## start

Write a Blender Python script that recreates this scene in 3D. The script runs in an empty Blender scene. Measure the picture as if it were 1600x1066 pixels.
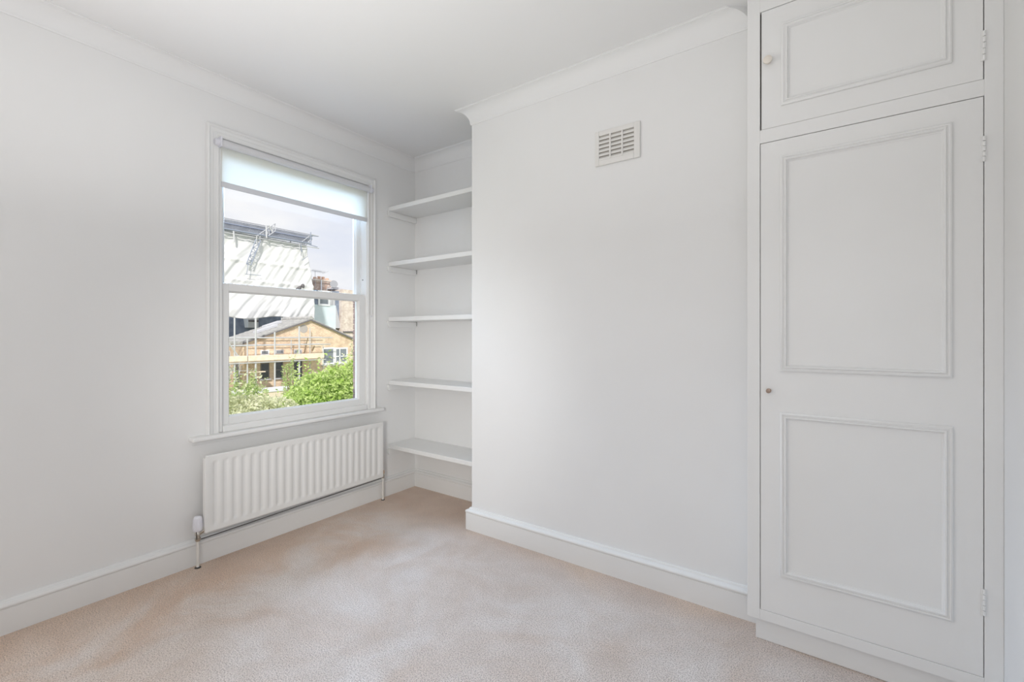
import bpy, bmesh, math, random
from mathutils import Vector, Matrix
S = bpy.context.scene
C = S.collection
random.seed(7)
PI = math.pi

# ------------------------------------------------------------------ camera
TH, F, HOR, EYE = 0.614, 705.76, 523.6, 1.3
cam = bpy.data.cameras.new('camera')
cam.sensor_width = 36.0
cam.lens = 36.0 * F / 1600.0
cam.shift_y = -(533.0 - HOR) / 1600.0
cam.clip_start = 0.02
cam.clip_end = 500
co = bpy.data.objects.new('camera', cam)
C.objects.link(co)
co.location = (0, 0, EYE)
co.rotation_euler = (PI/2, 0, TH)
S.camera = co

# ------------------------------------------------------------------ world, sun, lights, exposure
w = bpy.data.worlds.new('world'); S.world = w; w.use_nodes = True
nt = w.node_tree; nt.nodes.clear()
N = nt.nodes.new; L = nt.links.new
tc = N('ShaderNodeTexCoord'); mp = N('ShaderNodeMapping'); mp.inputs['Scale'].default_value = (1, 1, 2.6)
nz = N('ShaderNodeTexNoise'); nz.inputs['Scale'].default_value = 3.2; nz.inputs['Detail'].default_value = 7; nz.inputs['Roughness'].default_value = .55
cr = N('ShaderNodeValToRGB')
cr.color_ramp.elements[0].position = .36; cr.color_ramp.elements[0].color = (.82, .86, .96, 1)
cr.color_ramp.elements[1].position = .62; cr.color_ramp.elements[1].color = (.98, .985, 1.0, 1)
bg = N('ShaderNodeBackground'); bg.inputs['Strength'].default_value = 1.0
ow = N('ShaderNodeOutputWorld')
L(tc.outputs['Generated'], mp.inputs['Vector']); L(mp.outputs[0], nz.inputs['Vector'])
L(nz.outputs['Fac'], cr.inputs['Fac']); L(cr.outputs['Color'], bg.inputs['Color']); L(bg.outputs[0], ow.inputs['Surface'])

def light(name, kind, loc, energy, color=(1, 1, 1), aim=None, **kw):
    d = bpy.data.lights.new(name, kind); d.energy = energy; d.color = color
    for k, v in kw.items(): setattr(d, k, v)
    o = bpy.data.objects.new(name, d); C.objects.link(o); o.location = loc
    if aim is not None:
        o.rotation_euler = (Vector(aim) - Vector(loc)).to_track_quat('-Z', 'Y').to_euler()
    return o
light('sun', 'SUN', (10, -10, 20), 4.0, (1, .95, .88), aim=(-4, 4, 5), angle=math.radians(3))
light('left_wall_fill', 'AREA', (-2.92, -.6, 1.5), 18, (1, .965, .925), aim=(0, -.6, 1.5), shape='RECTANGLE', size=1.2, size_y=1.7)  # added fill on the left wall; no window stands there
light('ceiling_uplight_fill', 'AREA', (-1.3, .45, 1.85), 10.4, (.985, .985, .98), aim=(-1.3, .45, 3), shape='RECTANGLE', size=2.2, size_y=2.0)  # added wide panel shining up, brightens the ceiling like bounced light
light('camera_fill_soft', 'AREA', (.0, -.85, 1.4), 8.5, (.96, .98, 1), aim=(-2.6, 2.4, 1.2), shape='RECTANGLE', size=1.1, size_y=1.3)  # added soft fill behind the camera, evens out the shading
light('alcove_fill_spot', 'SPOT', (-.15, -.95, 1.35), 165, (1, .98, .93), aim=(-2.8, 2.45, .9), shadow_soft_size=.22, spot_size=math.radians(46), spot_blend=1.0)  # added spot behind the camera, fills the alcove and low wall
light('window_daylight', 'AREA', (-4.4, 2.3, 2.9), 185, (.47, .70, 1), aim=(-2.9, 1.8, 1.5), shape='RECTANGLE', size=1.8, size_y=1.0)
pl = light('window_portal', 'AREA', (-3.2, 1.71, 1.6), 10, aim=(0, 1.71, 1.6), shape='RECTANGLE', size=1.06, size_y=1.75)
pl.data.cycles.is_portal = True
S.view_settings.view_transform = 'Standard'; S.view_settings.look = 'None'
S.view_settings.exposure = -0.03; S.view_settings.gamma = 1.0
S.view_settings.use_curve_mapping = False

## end

Stated goal:
Repeat the listing above exactly, with no pictures.

Task solution:
Write a Blender Python script that recreates this scene in 3D. The script runs in an empty Blender scene. Measure the picture as if it were 1600x1066 pixels.
import bpy, bmesh, math, random
from mathutils import Vector, Matrix
S = bpy.context.scene
C = S.collection
random.seed(7)
PI = math.pi

# ------------------------------------------------------------------ camera
TH, F, HOR, EYE = 0.614, 705.76, 523.6, 1.3
cam = bpy.data.cameras.new('camera')
cam.sensor_width = 36.0
cam.lens = 36.0 * F / 1600.0
cam.shift_y = -(533.0 - HOR) / 1600.0
cam.clip_start = 0.02
cam.clip_end = 500
co = bpy.data.objects.new('camera', cam)
C.objects.link(co)
co.location = (0, 0, EYE)
co.rotation_euler = (PI/2, 0, TH)
S.camera = co

# ------------------------------------------------------------------ world, sun, lights, exposure
w = bpy.data.worlds.new('world'); S.world = w; w.use_nodes = True
nt = w.node_tree; nt.nodes.clear()
N = nt.nodes.new; L = nt.links.new
tc = N('ShaderNodeTexCoord'); mp = N('ShaderNodeMapping'); mp.inputs['Scale'].default_value = (1, 1, 2.6)
nz = N('ShaderNodeTexNoise'); nz.inputs['Scale'].default_value = 3.2; nz.inputs['Detail'].default_value = 7; nz.inputs['Roughness'].default_value = .55
cr = N('ShaderNodeValToRGB')
cr.color_ramp.elements[0].position = .36; cr.color_ramp.elements[0].color = (.82, .86, .96, 1)
cr.color_ramp.elements[1].position = .62; cr.color_ramp.elements[1].color = (.98, .985, 1.0, 1)
bg = N('ShaderNodeBackground'); bg.inputs['Strength'].default_value = 1.0
ow = N('ShaderNodeOutputWorld')
L(tc.outputs['Generated'], mp.inputs['Vector']); L(mp.outputs[0], nz.inputs['Vector'])
L(nz.outputs['Fac'], cr.inputs['Fac']); L(cr.outputs['Color'], bg.inputs['Color']); L(bg.outputs[0], ow.inputs['Surface'])

def light(name, kind, loc, energy, color=(1, 1, 1), aim=None, **kw):
    d = bpy.data.lights.new(name, kind); d.energy = energy; d.color = color
    for k, v in kw.items(): setattr(d, k, v)
    o = bpy.data.objects.new(name, d); C.objects.link(o); o.location = loc
    if aim is not None:
        o.rotation_euler = (Vector(aim) - Vector(loc)).to_track_quat('-Z', 'Y').to_euler()
    return o
light('sun', 'SUN', (10, -10, 20), 4.0, (1, .95, .88), aim=(-4, 4, 5), angle=math.radians(3))
light('left_wall_fill', 'AREA', (-2.92, -.6, 1.5), 18, (1, .965, .925), aim=(0, -.6, 1.5), shape='RECTANGLE', size=1.2, size_y=1.7)  # added fill on the left wall; no window stands there
light('ceiling_uplight_fill', 'AREA', (-1.3, .45, 1.85), 10.4, (.985, .985, .98), aim=(-1.3, .45, 3), shape='RECTANGLE', size=2.2, size_y=2.0)  # added wide panel shining up, brightens the ceiling like bounced light
light('camera_fill_soft', 'AREA', (.0, -.85, 1.4), 8.5, (.96, .98, 1), aim=(-2.6, 2.4, 1.2), shape='RECTANGLE', size=1.1, size_y=1.3)  # added soft fill behind the camera, evens out the shading
light('alcove_fill_spot', 'SPOT', (-.15, -.95, 1.35), 165, (1, .98, .93), aim=(-2.8, 2.45, .9), shadow_soft_size=.22, spot_size=math.radians(46), spot_blend=1.0)  # added spot behind the camera, fills the alcove and low wall
light('window_daylight', 'AREA', (-4.4, 2.3, 2.9), 185, (.47, .70, 1), aim=(-2.9, 1.8, 1.5), shape='RECTANGLE', size=1.8, size_y=1.0)
pl = light('window_portal', 'AREA', (-3.2, 1.71, 1.6), 10, aim=(0, 1.71, 1.6), shape='RECTANGLE', size=1.06, size_y=1.75)
pl.data.cycles.is_portal = True
S.view_settings.view_transform = 'Standard'; S.view_settings.look = 'None'
S.view_settings.exposure = -0.03; S.view_settings.gamma = 1.0
S.view_settings.use_curve_mapping = False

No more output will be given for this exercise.